Une enquête récente publiée par Conflict Armament Research (CAR) met en lumière les origines des armes utilisées par les groupes jihadistes au Sahel, notamment le Groupe de soutien à l’islam et aux musulmans (Jnim), affilié à al-Qaïda, et l’État islamique au Sahel. Le rapport, daté du 29 avril, révèle que 20% de l’arsenal de ces groupes provient directement des armées nationales de la région. L’étude se concentre sur le Sahel central, comprenant le Mali, le Niger et le Burkina Faso, et démontre que les jihadistes s’approvisionnent essentiellement en armes par le pillage des forces locales.
Les chercheurs de Conflict Armament Research affirment que les jihadistes accumulent leurs armes en menant des attaques ciblées contre les armées des pays du Sahel. Ces opérations ont permis de saisir des armes provenant non seulement des forces maliennes, nigériennes et burkinabè, mais aussi de celles de pays voisins comme la Côte d’Ivoire, le Liberia, la Libye, le Nigéria et le Tchad. Ce phénomène de “détournement” d’armements est devenu une part intégrante de la stratégie des jihadistes : affronter les autorités étatiques tout en se procurant les ressources nécessaires pour poursuivre leurs opérations militaires.
Le pillage des armées locales est la principale source d’approvisionnement pour les jihadistes, et cet aspect est devenu central dans leur double stratégie militaire. En plus de lutter contre les autorités nationales, les groupes comme le Jnim mettent en avant dans leur propagande leurs « butins de guerre », notamment des vidéos montrant les armes qu’ils ont récupérées. Cette récupération systématique est un pilier de leur combat, qui repose autant sur les capacités militaires des forces étatiques que sur leur capacité à se rééquiper en armes.

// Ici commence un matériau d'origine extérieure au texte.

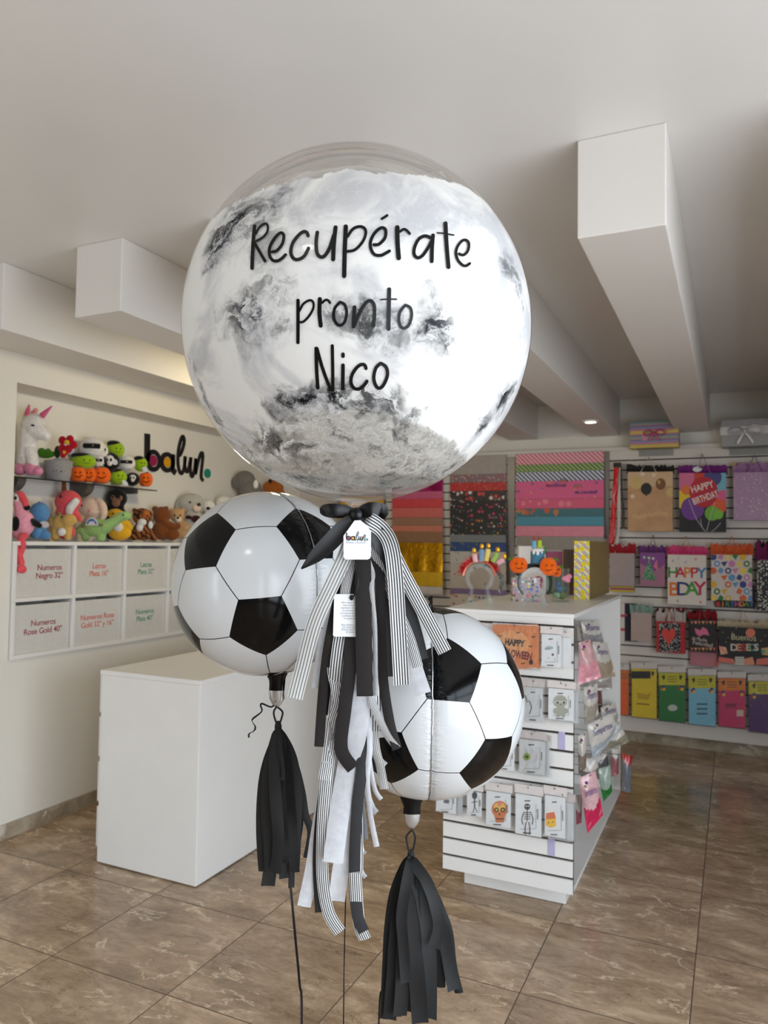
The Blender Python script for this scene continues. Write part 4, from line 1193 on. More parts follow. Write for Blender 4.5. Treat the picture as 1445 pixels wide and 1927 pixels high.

L’enquête a permis d’analyser plus de 700 armes récupérées lors d’opérations antiterroristes entre 2015 et 2023, notamment des fusils, des mitrailleuses, des lance-grenades et des mortiers. Selon les chercheurs, les jihadistes s’approvisionnent principalement à l’échelle locale, en raison des difficultés logistiques et géographiques de la région. Les armes les plus récentes, bien qu’elles soient rares, ont été obtenues par des attaques ciblées contre les forces militaires des pays du Sahel central. Toutefois, aucune preuve concluante n’a été trouvée concernant un approvisionnement direct en armes depuis l’extérieur de la région.
Les conclusions de l’enquête vont à l’encontre de plusieurs théories largement diffusées, notamment celles véhiculées sur les réseaux sociaux, qui prétendent que des puissances étrangères, comme la France, fourniraient des armes aux jihadistes. Les chercheurs réfutent également l’idée que les groupes jihadistes bénéficient d’un approvisionnement systématique de la part des “maisons mères” d’al-Qaïda ou de l’État islamique. Cette analyse met en lumière la réalité complexe du financement militaire des groupes jihadistes dans cette zone de guerre, qui repose davantage sur les dynamiques locales et les faibles capacités logistiques des groupes armés.
La question de l’approvisionnement en armes des jihadistes est essentielle pour comprendre les défis auxquels sont confrontées les forces de sécurité dans le Sahel. Bien que l’approvisionnement local via des pillages reste l’une des principales sources d’armement, l’intensification de la coopération régionale et internationale pour désarmer les forces locales et sécuriser les frontières pourrait restreindre les capacités des groupes jihadistes. La lutte contre le terrorisme dans cette région ne pourra être efficace que si les sources d’approvisionnement en armes sont sérieusement prises en compte et ciblées.